The next change that investors would welcome is more of a relationship between management and share prices. Those leading Japanese corporates are light on stock options and do not own a great deal of e quity, so the company share price does not hit them in the pocket if it is trading at a discount.

COLD WAR

If it’s the economy that will make investors take notice of Japanese companies, then the ongoing trade war between the US and China is not helping to inspire confidence.

“The Japanese stock market is cyclical in its nature and more cyclically exposed to China than others,” Kreckel says. “So whenever doubts appear around China’s growth rate the Topix Index is sensitive to that. We have seen that in the past few weeks. So that is something that is difficult to get around and is one of several reasons why Japanese equities have been lagging over the past few months. “There is no getting around that if you are long on Japanese equities they are sensitive to ChinaUS trade war news-flow,” he adds.

It is not just about trade, but also the growing number of Chinese tourists that visit Japan each year is vulnerable, too. “There is a perception, a not incorrect perception, that the Chinese see Japanese manufactured goods as being of high quality and aspirational in nature,” Markham says. “So you often see large groups of Chinese tourists visiting Japan and doing lots of shopping.”

But this may not be an issue for Japanese companies as they have a footprint that stretches across Asia, particularly in Thailand, and the US.

“In terms of manufacturing they are not relying on only one country, that is why the tariff should not affect them too much,” Kwong says. “You could argue that they should benefit from the diversification.

“Japan has already diversified its footprint so it is not going to be hurt by the tariffs,” he adds. “Some companies will benefit, but the risk will not hit Japan directly.”

Other events coming up include the government planning to hike VAT in October, but Kwong is not too concerned. “The impact should be moderate. We are not too worried about it.
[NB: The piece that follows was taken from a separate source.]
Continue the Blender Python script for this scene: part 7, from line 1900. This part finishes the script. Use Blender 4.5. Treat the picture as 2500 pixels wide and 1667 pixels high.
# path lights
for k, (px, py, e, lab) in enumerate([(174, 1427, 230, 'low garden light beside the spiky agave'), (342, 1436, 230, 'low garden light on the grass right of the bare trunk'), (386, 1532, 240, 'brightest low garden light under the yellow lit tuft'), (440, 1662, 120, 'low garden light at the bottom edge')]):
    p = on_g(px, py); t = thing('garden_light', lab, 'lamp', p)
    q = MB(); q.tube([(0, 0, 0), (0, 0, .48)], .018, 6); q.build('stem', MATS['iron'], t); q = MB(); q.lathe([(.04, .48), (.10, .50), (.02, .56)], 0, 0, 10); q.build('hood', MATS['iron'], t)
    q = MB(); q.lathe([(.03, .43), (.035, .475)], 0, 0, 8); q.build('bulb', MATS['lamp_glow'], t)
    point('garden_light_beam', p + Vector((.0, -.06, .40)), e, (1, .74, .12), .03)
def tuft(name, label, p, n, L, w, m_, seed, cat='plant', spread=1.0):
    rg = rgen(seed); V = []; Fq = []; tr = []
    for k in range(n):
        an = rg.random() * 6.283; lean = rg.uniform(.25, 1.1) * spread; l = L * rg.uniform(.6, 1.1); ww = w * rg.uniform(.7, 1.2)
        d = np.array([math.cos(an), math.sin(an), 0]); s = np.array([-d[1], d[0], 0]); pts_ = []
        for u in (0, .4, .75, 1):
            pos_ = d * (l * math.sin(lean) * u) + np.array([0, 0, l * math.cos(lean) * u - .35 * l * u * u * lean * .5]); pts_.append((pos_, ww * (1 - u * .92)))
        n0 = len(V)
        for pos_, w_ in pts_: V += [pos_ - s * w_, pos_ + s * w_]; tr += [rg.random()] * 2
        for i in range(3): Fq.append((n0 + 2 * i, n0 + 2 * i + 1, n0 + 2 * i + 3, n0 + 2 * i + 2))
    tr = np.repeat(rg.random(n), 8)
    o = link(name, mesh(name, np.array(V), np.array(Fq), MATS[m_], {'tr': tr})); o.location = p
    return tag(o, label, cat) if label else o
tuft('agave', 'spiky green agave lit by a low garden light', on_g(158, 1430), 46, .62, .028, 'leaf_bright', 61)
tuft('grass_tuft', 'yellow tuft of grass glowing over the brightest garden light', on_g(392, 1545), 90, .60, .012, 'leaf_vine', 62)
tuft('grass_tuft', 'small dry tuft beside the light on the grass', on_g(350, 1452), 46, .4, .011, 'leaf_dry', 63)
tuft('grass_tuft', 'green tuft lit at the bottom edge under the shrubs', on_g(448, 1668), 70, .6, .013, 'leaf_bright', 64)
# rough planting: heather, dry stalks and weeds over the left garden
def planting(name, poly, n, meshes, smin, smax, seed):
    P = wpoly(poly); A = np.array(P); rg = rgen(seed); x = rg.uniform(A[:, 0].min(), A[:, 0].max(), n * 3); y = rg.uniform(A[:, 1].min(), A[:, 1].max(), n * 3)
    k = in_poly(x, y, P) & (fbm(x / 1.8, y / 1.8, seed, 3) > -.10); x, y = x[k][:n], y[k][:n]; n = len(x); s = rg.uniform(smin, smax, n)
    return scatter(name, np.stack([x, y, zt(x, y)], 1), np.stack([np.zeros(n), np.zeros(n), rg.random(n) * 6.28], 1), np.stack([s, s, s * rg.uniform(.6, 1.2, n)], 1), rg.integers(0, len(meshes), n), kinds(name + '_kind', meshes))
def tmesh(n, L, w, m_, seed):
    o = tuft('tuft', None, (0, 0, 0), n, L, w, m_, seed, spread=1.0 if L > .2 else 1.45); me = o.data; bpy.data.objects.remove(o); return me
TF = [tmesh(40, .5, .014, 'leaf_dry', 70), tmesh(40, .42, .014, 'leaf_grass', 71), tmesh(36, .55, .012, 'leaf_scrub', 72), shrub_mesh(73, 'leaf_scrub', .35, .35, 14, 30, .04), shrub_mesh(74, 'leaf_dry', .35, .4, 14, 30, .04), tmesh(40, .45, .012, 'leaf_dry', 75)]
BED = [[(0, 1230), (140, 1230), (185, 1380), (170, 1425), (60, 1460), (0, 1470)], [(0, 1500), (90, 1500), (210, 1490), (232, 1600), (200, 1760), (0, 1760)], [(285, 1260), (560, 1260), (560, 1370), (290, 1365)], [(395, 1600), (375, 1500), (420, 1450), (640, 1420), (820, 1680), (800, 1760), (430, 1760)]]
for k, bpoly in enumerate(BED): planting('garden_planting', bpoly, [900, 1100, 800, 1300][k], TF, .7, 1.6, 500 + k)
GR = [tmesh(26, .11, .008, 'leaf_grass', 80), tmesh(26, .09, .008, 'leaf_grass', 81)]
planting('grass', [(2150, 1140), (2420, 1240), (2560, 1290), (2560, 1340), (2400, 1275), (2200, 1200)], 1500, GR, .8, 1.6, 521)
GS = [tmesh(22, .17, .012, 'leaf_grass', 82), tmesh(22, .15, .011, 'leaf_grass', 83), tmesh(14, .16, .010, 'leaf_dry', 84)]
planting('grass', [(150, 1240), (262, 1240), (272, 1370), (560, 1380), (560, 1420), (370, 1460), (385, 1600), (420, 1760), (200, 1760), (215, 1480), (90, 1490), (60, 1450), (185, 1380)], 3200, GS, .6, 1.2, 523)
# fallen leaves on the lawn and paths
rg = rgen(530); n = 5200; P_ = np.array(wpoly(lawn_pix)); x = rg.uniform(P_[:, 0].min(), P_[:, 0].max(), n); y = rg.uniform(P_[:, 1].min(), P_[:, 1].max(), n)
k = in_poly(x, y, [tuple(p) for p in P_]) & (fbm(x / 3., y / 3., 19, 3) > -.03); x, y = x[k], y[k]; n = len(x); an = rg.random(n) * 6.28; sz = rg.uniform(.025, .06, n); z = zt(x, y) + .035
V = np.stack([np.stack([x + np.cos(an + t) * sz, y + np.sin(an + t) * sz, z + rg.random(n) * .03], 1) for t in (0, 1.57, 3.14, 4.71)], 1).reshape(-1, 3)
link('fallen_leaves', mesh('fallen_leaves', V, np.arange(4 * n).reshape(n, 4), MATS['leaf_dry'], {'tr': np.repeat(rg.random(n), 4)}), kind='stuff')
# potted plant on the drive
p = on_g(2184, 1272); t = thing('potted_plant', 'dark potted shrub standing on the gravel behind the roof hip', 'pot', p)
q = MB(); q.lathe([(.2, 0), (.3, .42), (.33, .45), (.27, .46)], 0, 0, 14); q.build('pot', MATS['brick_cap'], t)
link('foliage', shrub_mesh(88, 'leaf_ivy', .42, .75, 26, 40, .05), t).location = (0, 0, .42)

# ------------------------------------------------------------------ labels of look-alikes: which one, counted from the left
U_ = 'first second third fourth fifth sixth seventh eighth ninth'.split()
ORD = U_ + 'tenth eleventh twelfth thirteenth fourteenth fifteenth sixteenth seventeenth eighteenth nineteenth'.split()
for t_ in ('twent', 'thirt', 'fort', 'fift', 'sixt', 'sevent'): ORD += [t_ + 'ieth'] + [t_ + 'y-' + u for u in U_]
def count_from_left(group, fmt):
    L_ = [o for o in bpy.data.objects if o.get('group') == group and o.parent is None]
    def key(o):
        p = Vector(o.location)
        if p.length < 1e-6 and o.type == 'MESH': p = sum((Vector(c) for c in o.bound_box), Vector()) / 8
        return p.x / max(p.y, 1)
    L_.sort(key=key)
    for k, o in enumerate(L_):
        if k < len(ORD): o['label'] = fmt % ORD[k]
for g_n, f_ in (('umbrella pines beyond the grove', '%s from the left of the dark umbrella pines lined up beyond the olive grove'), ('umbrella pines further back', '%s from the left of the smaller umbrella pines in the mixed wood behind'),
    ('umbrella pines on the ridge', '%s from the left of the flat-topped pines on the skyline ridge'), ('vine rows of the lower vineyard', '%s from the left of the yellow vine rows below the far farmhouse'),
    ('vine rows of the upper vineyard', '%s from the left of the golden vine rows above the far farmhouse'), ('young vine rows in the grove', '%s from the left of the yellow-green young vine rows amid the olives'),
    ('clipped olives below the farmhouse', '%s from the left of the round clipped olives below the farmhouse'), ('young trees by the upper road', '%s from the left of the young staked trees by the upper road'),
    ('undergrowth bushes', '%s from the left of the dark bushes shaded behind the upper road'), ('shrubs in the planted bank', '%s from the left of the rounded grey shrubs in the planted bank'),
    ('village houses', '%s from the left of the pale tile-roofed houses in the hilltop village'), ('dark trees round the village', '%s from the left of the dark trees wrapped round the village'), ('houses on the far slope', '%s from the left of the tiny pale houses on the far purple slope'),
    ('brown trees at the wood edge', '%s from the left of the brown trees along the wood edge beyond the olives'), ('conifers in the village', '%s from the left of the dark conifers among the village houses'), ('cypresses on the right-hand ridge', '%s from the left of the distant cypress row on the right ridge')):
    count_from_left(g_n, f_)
The market has already factored it in.”

Despite the lack of investment catalysts, the outlook for long-term investment looks promising. “For now, Japanese companies are not subject to a lot of risk from the trade war, they are doing buybacks and selective sectors have good earnings outlook,” Kwong says. #

Like Japan, Hoketsu will be hoping for an improvement in 2020. In the 1964 Olympics he finished in fortieth place.